§ Given task
A precise retyping is required of every line from the one containing "Write a Blender" down to the one containing "sc.camera = co", both included, and of no other line.

§ Data supplied
------------------------

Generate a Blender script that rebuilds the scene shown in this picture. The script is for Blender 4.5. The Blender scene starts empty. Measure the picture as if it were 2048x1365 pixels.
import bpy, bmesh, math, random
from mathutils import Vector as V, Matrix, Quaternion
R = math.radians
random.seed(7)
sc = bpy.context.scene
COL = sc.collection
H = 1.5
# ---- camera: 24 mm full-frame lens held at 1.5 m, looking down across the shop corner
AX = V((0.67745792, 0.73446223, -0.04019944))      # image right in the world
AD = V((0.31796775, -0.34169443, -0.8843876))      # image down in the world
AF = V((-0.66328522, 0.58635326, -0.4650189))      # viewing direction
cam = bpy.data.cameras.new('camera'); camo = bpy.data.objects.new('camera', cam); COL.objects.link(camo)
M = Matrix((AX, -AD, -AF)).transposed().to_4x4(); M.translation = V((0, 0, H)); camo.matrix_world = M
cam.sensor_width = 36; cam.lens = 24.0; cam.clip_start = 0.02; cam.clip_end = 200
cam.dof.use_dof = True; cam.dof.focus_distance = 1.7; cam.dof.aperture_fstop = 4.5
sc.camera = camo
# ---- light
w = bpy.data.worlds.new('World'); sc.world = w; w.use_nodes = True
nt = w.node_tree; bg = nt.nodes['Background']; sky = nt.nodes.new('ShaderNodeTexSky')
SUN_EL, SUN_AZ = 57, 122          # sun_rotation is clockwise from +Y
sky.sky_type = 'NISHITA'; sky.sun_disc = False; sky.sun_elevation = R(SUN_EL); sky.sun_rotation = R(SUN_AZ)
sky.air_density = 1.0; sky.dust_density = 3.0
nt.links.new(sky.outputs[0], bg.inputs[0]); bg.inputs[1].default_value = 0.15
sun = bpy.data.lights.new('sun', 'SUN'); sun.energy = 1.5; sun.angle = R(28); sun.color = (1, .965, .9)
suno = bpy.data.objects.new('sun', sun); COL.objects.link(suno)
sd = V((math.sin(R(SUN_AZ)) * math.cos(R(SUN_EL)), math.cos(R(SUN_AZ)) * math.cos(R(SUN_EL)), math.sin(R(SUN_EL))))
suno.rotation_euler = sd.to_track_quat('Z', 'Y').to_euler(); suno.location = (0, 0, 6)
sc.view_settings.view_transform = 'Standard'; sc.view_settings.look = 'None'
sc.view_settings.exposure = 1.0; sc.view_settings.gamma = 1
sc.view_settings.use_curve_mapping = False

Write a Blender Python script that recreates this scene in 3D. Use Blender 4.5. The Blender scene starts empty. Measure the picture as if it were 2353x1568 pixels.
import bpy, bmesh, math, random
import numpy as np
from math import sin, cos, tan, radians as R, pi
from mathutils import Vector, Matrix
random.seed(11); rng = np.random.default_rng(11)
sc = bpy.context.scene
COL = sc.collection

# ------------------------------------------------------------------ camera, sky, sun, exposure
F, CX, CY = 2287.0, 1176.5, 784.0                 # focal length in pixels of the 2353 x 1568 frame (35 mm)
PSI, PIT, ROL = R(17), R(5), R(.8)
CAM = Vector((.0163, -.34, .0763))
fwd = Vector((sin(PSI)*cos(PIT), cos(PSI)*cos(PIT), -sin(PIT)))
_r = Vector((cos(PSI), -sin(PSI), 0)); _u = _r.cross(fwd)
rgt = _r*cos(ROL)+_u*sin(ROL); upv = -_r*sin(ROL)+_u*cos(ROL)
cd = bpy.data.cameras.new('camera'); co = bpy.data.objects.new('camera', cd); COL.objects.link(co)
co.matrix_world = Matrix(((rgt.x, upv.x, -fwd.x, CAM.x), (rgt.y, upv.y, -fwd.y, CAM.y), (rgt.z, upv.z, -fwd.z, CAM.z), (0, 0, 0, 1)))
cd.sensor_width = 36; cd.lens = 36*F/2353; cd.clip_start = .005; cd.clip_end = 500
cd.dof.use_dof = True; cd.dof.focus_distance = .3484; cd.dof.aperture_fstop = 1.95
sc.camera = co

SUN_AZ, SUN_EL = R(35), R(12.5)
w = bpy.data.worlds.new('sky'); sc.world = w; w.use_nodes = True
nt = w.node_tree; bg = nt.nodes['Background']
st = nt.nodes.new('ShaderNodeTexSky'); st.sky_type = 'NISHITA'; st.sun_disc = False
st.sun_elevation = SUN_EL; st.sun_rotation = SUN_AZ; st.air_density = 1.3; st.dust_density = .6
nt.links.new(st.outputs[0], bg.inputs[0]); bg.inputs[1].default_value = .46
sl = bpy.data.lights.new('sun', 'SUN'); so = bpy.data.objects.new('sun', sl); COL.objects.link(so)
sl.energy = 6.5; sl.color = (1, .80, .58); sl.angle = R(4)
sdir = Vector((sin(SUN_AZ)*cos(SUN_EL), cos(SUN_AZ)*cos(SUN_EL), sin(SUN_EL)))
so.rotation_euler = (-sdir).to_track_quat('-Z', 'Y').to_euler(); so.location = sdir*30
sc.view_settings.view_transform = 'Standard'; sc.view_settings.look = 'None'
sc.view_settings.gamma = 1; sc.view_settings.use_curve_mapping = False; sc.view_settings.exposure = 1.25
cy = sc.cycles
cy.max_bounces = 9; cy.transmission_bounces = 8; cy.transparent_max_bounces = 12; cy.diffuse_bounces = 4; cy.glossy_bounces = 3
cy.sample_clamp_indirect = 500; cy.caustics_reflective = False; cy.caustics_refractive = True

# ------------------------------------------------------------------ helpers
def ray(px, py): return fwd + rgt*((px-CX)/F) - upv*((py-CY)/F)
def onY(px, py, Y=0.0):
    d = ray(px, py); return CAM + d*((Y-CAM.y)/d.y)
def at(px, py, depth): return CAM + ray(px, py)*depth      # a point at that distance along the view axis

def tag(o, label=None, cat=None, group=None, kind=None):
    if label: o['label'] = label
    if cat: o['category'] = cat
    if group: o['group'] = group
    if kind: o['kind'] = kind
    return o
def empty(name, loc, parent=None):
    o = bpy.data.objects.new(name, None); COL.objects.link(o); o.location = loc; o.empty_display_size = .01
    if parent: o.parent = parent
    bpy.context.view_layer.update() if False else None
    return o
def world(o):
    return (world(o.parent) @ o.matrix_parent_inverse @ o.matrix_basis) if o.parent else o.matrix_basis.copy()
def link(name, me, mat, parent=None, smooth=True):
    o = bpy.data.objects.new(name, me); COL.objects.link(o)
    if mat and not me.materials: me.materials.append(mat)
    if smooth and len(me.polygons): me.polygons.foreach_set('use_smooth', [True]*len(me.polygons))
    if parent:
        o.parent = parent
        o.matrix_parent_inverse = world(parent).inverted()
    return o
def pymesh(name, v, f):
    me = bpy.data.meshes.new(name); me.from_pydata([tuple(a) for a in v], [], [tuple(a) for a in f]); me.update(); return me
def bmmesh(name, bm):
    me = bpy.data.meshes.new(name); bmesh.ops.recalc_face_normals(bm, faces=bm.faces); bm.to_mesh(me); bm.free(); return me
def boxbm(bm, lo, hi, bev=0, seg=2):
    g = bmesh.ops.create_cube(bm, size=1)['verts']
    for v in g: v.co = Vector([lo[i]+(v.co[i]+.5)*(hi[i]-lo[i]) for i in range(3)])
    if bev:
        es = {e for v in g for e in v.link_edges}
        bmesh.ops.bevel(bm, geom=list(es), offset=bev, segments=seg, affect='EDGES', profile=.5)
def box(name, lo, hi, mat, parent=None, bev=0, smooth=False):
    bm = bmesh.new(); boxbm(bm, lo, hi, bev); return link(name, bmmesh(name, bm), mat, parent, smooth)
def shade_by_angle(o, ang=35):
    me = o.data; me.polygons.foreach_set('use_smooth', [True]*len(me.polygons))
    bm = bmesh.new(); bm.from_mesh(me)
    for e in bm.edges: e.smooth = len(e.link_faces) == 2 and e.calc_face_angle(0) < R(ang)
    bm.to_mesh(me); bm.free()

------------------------

§ Result of the exercise
Write a Blender Python script that recreates this scene in 3D. Use Blender 4.5. The Blender scene starts empty. Measure the picture as if it were 2353x1568 pixels.
import bpy, bmesh, math, random
import numpy as np
from math import sin, cos, tan, radians as R, pi
from mathutils import Vector, Matrix
random.seed(11); rng = np.random.default_rng(11)
sc = bpy.context.scene
COL = sc.collection

# ------------------------------------------------------------------ camera, sky, sun, exposure
F, CX, CY = 2287.0, 1176.5, 784.0                 # focal length in pixels of the 2353 x 1568 frame (35 mm)
PSI, PIT, ROL = R(17), R(5), R(.8)
CAM = Vector((.0163, -.34, .0763))
fwd = Vector((sin(PSI)*cos(PIT), cos(PSI)*cos(PIT), -sin(PIT)))
_r = Vector((cos(PSI), -sin(PSI), 0)); _u = _r.cross(fwd)
rgt = _r*cos(ROL)+_u*sin(ROL); upv = -_r*sin(ROL)+_u*cos(ROL)
cd = bpy.data.cameras.new('camera'); co = bpy.data.objects.new('camera', cd); COL.objects.link(co)
co.matrix_world = Matrix(((rgt.x, upv.x, -fwd.x, CAM.x), (rgt.y, upv.y, -fwd.y, CAM.y), (rgt.z, upv.z, -fwd.z, CAM.z), (0, 0, 0, 1)))
cd.sensor_width = 36; cd.lens = 36*F/2353; cd.clip_start = .005; cd.clip_end = 500
cd.dof.use_dof = True; cd.dof.focus_distance = .3484; cd.dof.aperture_fstop = 1.95
sc.camera = co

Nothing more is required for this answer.